What the task asks: Transcribe the listing below from its opening line up to and including the line that contains "from mathutils.geometry import"; reproduce nothing else.

Dataset extract:
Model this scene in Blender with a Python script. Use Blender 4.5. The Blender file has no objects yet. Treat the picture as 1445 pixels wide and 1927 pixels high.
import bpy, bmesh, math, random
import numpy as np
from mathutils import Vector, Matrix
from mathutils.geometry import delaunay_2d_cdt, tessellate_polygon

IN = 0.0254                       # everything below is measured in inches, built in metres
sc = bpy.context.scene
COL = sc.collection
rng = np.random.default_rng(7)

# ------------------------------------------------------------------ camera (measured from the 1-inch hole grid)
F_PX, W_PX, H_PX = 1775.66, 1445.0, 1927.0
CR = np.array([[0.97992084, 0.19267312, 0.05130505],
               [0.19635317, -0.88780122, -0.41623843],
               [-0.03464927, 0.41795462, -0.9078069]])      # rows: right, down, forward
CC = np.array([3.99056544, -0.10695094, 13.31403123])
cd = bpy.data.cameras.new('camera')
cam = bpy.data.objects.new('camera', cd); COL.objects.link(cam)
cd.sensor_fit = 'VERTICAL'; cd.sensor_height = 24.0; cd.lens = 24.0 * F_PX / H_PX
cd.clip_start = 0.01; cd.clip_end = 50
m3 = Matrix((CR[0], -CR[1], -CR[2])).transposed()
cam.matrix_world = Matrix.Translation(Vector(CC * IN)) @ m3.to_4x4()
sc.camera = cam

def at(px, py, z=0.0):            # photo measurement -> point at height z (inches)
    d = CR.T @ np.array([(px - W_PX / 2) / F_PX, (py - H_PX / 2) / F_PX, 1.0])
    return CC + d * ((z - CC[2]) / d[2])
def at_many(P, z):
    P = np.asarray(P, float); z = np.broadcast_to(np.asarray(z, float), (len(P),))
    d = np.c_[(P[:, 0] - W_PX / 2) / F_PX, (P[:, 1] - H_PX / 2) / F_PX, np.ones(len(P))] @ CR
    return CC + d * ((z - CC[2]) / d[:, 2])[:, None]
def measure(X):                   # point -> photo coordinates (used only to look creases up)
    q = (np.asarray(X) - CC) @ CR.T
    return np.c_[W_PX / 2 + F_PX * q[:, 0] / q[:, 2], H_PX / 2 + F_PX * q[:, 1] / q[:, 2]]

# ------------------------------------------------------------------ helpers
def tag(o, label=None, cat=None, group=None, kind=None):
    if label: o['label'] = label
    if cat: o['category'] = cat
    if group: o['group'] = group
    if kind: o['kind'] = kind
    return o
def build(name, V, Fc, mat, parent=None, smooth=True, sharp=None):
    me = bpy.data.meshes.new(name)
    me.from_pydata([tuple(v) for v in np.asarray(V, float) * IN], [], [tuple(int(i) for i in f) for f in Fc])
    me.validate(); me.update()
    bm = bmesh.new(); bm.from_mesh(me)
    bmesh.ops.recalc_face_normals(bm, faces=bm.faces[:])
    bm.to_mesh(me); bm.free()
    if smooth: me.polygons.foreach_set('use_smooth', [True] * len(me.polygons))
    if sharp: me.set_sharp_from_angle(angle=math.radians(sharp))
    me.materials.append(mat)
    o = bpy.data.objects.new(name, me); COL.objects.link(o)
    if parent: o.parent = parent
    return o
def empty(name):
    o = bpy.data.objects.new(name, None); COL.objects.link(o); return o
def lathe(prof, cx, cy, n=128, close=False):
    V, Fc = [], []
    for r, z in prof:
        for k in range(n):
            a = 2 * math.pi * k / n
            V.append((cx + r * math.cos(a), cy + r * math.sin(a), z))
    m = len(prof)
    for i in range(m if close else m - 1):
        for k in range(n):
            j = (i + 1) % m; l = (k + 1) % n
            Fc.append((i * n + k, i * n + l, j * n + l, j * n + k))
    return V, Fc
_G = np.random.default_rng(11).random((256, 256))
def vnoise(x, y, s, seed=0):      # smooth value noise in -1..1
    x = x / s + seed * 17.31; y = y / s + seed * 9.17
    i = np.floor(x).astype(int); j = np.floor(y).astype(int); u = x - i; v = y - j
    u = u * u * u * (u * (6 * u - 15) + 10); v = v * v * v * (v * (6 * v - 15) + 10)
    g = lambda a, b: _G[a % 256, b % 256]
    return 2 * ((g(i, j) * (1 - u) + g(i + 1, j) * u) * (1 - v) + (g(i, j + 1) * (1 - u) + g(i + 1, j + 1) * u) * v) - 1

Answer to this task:
Model this scene in Blender with a Python script. Use Blender 4.5. The Blender file has no objects yet. Treat the picture as 1445 pixels wide and 1927 pixels high.
import bpy, bmesh, math, random
import numpy as np
from mathutils import Vector, Matrix
from mathutils.geometry import delaunay_2d_cdt, tessellate_polygon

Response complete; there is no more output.